LA MATANZA
Tan pronto como los rebeldes notaron la ausencia de los federales, algunos grupos empezaron a entrar a la plaza y, unidos a los habitantes más pobres de Torreón, notoriamente bebidos unos y otros, saquearon los principales comercios y perpetraron una terrible matanza de chinos. El único jefe de cierta significación que estuvo presente fue Benjamín Argumedo, a quien después quiso usarse como chivo expiatorio, pero que terminó exonerado por los jueces de la causa. Aunque tarde para los chinos, Orestes Pereyra y Emilio Madero lograron poner fin a los desmanes.
La más detallada narración de la matanza de chinos, escrita por Juan Puig, resulta extremadamente confusa, porque confusa es la realidad que relata. Los que no son confusos son el horror y la xenofobia: “Al tiempo que saqueaban, buscaban a los chinos y los mataban a tiros en sus escondites –y a algunos también, según parece, a machetazos: entre los cadáveres llegó a verse muchos mutilados– o los sacaban a la calle a empellones para abatirlos allí […] Los cadáveres de los tenderos y empleados chinos eran arrastrados afuera o arrojados por encima de las bardas, y se les dejaba tendidos en la calle. Un testigo de la matanza declaró haber visto incluso cómo unos niños pequeños, mexicanos, venían a patear en la cabeza dos de esos cadáveres”.
Al llegar los desordenados rebeldes al centro de la ciudad, la matanza se volvió ordenada: “Con la orden de matar a los chinos y con el pueblo que clamaba por ello, los soldados de Argumedo irrumpieron en el edificio Wah Yick. Ninguno de sus ocupantes quedó con vida. El crimen se perpetró en las mismas habitaciones donde se habían querido refugiar. Los cadáveres, veinticuatro cadáveres, quedaron amontonados en la calle y la gente corrió a descalzarlos; hubo jinetes de la fuerza revolucionaria que lazaron algunos de ellos –entre los que no faltaban mutilados– por los pies, y se los llevaron arrastrando al galope a muchas cuadras de ahí […] A través de una de las ventanas del edificio, alguien arrojó a la calle una cabeza humana: la cabeza de un chino”. También “vejaron horriblemente” a las que quizá eran las dos únicas mujeres de una inmigración de varones.
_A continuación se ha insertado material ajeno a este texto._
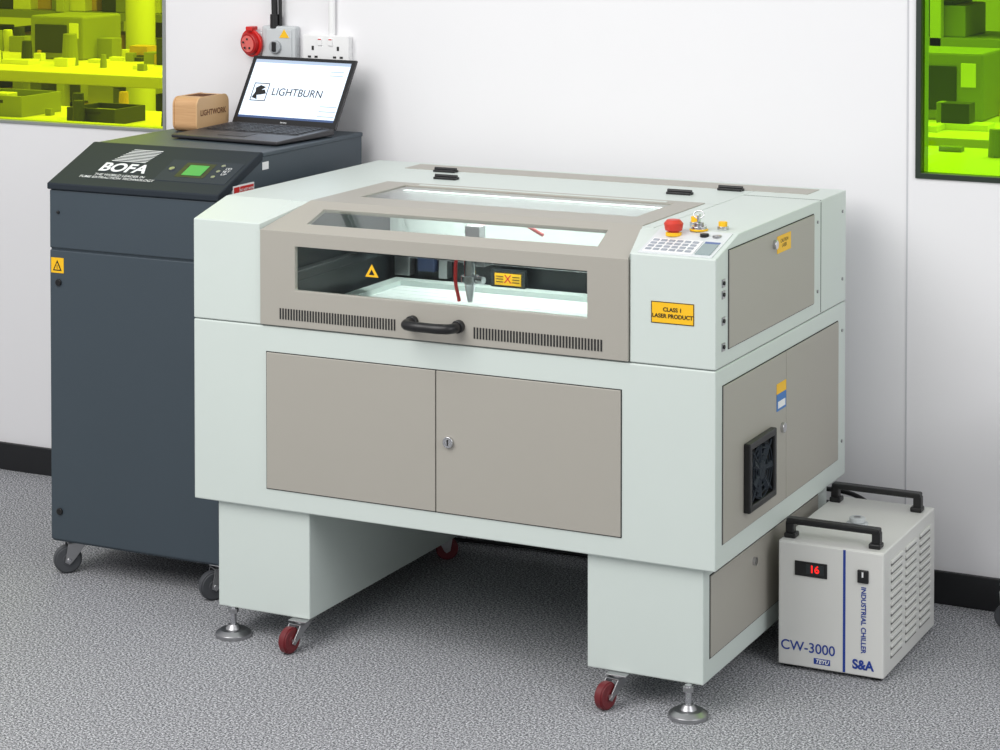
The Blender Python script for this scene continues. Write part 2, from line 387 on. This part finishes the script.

Otras escenas, tan dantescas como estas, ocurrieron en diversos puntos de la ciudad. En lugar de abundar vale la pena insertar un contraste: en la mayor lavandería china de la ciudad fueron asesinados a tiros el gerente Wong Nong Jum y cuatro de sus dependientes, pero otros lavanderos y planchadores, así como otros chinos que se habían refugiado ahí, saltaron la barda que dividía ese negocio de la fábrica de muebles La Vizcaína, cuyo dueño, don José Cadena, y un mozo mexicano llamado Clemente escondieron a los chinos, con riesgo de perder su propia vida, durante catorce horas y media. Otros vecinos de Torreón también se opusieron al crimen colectivo, como el ranchero Francisco Almaraz, “un señor Escobar, dependiente del licenciado Joaquín Garza Farías” y “un vecino de mi quinta”, declaró el doctor Lim, que salvó la vida.